_Exercise_
Locate all lines in the data below that hold "Blender" and show them.

_Data lines_
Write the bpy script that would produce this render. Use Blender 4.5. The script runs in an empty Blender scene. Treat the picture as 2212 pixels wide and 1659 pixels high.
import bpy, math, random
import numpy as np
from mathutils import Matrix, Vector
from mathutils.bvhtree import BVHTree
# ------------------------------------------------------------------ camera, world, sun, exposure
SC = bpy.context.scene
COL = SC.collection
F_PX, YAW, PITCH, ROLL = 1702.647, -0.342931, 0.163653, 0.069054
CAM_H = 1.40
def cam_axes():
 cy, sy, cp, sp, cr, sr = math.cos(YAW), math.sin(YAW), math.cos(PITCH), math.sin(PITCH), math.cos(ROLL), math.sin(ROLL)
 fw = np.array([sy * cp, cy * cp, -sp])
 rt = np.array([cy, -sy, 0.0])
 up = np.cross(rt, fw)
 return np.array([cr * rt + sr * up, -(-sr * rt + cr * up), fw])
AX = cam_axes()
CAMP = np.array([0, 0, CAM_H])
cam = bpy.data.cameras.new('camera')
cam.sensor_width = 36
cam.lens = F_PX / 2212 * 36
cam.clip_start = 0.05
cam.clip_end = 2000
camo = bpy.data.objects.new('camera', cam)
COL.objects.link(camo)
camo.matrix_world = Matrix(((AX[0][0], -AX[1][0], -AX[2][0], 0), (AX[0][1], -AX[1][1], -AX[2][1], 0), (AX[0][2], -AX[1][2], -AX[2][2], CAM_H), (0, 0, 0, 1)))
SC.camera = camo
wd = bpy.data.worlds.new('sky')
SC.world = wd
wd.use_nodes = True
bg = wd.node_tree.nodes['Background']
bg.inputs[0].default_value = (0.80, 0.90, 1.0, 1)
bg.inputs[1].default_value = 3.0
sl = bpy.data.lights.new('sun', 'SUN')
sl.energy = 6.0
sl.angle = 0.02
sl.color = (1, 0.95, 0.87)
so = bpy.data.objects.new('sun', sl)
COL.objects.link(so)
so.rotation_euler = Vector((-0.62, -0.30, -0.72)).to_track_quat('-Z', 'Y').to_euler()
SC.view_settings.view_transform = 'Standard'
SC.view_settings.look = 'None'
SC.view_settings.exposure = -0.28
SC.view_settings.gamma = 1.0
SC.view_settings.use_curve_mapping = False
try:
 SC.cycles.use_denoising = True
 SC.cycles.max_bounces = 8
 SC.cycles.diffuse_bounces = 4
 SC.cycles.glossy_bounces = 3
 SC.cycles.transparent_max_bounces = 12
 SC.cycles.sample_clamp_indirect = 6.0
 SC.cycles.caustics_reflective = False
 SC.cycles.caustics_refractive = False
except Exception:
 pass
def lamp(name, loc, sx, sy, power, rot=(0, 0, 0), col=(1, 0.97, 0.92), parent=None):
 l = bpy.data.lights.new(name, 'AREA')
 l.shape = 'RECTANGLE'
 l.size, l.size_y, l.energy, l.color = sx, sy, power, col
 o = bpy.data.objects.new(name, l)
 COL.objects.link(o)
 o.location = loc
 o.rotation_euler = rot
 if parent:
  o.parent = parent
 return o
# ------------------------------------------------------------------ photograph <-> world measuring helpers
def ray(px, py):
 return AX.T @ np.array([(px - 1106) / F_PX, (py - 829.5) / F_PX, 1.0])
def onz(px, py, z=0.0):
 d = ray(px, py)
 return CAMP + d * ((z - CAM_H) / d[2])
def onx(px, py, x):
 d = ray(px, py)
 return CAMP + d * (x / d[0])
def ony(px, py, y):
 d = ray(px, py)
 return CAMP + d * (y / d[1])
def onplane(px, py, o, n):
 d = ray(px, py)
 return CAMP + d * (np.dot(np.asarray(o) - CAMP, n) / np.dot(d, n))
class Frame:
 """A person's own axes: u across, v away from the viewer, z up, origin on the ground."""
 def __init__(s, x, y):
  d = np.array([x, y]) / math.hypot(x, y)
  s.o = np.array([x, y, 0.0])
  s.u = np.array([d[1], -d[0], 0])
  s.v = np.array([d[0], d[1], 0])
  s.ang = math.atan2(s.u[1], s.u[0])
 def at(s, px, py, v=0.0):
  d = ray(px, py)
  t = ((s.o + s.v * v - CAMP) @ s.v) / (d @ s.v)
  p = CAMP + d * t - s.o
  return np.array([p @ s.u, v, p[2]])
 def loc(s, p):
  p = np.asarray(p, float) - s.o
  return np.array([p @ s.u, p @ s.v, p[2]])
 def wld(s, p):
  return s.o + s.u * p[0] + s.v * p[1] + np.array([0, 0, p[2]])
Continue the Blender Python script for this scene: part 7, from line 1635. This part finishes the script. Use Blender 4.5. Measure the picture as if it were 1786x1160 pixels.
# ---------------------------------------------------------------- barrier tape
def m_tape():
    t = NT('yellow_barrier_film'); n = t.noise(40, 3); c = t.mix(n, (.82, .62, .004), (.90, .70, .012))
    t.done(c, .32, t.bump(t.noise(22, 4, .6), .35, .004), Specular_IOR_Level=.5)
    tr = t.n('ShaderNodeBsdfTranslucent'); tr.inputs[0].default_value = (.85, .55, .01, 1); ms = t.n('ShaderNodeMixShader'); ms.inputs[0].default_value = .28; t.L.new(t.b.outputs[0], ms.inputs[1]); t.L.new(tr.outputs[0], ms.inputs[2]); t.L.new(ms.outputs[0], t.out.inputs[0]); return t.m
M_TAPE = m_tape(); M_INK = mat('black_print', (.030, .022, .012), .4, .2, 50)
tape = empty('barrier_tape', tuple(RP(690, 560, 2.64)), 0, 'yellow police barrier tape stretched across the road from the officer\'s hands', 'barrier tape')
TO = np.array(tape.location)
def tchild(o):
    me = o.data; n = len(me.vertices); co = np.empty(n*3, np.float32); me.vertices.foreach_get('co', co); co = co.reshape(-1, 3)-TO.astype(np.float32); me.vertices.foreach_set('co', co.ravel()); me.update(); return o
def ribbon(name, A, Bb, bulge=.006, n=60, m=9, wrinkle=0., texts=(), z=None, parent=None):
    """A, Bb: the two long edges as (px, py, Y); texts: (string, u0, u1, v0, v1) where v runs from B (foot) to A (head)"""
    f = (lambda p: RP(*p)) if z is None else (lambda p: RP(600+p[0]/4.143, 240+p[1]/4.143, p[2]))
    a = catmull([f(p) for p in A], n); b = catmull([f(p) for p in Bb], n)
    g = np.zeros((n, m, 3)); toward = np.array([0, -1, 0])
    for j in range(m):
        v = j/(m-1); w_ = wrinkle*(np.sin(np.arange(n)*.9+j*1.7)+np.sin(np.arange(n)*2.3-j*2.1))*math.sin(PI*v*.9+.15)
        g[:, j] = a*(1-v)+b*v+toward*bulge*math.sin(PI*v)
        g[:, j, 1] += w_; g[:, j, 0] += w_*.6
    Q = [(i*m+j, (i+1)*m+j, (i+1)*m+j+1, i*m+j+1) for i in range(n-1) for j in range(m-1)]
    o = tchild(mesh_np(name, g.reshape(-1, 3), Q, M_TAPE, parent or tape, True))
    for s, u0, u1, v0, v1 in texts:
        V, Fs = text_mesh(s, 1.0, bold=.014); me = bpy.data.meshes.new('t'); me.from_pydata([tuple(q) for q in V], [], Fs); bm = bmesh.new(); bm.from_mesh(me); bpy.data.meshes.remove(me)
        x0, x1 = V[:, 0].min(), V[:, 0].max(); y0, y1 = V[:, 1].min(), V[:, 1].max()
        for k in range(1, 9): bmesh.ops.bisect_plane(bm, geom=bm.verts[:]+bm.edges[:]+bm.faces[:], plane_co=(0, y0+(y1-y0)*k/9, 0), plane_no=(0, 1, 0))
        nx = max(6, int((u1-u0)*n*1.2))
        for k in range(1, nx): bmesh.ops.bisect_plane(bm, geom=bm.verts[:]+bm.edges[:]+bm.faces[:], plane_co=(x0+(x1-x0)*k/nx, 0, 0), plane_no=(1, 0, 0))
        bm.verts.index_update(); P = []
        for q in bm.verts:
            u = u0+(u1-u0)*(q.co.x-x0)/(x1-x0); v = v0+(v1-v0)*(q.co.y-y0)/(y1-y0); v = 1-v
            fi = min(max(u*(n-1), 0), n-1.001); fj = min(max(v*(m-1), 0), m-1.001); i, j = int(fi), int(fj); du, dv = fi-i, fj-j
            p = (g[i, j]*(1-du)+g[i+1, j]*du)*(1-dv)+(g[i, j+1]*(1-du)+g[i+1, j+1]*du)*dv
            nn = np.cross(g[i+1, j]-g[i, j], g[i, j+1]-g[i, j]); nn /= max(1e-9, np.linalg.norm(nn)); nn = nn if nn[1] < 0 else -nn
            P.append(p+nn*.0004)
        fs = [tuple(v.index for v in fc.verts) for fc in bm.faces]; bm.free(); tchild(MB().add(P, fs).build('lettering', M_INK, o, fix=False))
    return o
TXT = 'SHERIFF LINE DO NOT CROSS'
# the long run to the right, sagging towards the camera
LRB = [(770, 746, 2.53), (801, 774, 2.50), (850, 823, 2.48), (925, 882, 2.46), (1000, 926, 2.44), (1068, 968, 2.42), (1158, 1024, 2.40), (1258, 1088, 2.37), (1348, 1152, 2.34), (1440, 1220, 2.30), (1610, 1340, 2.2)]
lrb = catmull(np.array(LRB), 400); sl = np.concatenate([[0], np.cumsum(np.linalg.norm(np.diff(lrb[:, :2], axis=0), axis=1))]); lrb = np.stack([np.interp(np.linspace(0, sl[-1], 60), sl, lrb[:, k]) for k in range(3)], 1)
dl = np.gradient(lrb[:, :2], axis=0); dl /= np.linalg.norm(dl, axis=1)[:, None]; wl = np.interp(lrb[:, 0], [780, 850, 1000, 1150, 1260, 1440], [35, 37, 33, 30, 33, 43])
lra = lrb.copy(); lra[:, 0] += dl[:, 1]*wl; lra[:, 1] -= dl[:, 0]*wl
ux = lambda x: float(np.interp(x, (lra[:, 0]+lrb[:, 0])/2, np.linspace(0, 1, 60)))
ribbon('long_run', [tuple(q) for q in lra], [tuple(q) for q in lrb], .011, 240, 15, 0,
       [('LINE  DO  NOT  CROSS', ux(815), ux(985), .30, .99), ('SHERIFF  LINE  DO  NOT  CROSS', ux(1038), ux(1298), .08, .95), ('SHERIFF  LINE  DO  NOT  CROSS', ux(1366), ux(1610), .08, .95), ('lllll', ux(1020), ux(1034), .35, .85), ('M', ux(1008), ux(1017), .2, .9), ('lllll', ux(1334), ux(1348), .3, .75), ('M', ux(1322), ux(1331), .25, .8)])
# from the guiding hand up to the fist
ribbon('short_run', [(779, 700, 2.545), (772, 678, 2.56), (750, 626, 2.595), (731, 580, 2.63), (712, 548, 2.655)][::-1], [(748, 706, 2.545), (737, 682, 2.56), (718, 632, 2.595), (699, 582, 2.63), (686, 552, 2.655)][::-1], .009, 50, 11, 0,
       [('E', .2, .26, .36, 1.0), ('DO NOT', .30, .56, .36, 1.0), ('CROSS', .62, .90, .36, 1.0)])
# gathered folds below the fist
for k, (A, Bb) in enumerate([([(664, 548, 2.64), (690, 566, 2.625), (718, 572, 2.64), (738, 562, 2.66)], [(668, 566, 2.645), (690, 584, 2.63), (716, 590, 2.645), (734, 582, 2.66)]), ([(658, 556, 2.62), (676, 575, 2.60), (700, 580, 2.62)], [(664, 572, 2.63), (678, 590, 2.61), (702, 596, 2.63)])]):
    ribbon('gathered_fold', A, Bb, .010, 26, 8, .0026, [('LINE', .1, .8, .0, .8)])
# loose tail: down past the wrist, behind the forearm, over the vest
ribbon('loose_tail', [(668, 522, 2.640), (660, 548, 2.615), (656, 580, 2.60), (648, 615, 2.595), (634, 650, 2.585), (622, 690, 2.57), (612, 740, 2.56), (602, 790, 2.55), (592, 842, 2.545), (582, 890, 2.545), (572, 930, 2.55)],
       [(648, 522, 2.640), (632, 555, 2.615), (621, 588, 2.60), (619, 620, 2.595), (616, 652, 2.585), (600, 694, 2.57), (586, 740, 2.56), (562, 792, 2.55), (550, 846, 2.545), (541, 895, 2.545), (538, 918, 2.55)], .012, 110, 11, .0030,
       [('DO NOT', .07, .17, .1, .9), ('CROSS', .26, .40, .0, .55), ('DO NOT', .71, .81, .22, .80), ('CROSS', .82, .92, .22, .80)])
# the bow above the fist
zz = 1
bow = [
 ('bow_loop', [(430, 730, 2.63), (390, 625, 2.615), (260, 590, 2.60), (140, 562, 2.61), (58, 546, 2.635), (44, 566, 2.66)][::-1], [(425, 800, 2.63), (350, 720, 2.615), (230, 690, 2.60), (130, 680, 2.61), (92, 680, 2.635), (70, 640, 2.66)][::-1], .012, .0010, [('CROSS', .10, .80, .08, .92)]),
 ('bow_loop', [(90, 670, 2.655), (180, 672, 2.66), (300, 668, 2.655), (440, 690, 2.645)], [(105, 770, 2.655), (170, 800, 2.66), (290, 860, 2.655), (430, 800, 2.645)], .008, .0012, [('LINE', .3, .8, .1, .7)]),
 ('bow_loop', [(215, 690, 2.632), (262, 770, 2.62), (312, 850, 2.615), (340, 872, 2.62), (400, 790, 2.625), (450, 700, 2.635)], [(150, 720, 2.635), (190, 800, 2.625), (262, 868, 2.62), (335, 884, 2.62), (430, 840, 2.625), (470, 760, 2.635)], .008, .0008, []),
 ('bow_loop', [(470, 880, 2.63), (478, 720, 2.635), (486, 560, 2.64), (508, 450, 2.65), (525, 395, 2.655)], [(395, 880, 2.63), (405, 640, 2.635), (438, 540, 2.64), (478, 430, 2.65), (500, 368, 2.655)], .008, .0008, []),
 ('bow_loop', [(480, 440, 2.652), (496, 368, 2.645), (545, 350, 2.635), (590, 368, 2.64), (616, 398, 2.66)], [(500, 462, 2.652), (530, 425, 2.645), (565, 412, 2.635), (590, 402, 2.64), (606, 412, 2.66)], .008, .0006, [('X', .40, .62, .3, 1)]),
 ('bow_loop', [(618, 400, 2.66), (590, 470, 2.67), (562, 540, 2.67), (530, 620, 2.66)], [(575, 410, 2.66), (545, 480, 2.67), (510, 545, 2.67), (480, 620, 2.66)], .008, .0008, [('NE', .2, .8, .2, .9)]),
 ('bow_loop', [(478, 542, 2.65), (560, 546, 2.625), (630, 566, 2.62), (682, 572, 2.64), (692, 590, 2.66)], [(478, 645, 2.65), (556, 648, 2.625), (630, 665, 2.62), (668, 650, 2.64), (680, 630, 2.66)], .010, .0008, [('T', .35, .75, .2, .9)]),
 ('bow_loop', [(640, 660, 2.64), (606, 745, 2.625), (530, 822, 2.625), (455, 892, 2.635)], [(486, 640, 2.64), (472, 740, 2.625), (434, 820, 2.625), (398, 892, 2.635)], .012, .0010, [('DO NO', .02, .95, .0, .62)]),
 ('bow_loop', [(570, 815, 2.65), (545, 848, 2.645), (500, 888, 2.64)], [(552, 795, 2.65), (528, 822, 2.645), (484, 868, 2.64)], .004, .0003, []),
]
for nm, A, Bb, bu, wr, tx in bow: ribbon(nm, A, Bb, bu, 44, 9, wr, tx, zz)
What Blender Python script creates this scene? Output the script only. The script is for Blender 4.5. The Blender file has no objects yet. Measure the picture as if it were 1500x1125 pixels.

_Response to the exercise_
Write the bpy script that would produce this render. Use Blender 4.5. The script runs in an empty Blender scene. Treat the picture as 2212 pixels wide and 1659 pixels high.
Continue the Blender Python script for this scene: part 7, from line 1635. This part finishes the script. Use Blender 4.5. Measure the picture as if it were 1786x1160 pixels.
What Blender Python script creates this scene? Output the script only. The script is for Blender 4.5. The Blender file has no objects yet. Measure the picture as if it were 1500x1125 pixels.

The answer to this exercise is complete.